Taking a long-term view

 The team also made investments at the ball park and training facilities and is looking to make improvements in the Wrigleyville neighborhood, including a new hotel and entertainment complex across the street from the park.

Responding to a question, Ricketts said he admires what a longtime Cubs rival, the St. Louis Cardinals, have accomplished. He hopes to emulate their success.

“The Cardinals are one of the best-run organizations – obviously one of the best-run organizations in baseball and in the country – and one of the most consistent,” Ricketts told a student who courageously identified himself as a Cards fan. “They have such a great fan base and such good ownership that they can make good, long-term decisions.

“That’s why the Cardinals are in the mix. They don’t panic when they lose Albert Pujols. They don’t have to freak out when a good player gets hurt. They just think long-term. They’re building from the bottom up,” he added. “They’re a great rivalry, and I’m glad that we’re finally holding up our half of the rivalry.”

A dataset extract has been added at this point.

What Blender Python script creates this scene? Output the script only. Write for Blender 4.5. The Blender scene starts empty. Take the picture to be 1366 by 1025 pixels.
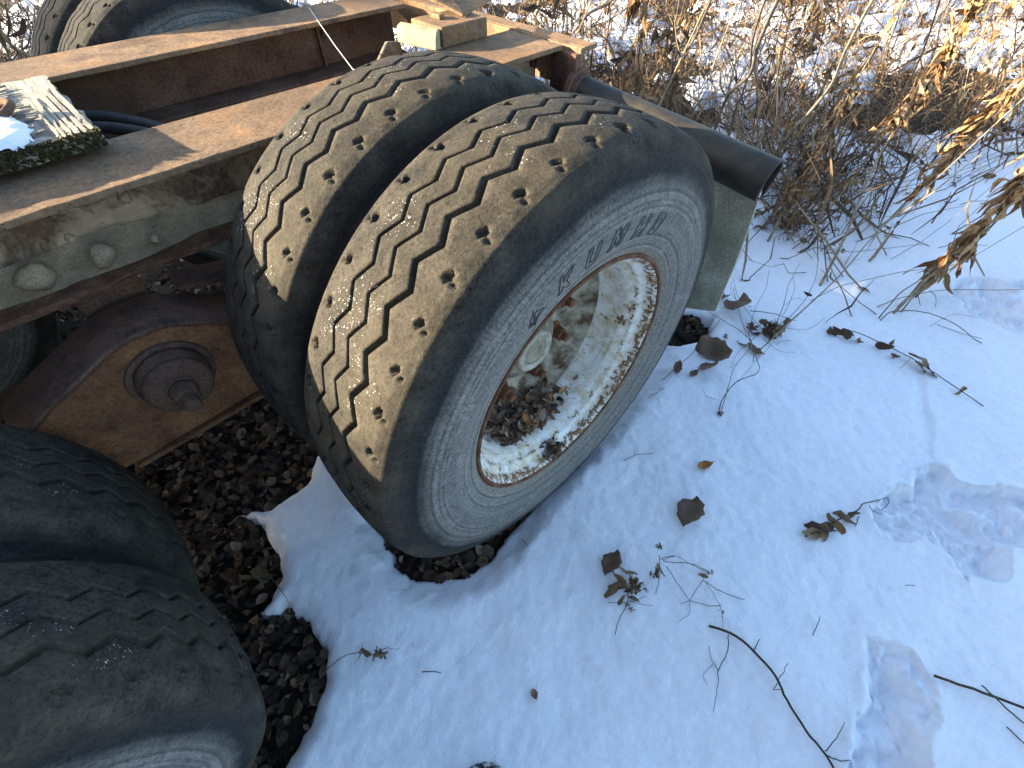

After speaking, Ricketts stayed for a networking event with Kelley students. But chances for getting an internship with the Cubs are slim. The team has 30,000 applicants for eight internships.

In addition to being an honored guest speaker, Ricketts is a proud member of the IU Kelley family, as the parent of a current student.

“The Kelley School is considered one of the best in the country, and I can see why,” Ricketts said after the presentation. “I think my son Quinn is getting a great education. I’m very proud that he picked this place, and I’m very proud of what he’s doing here.”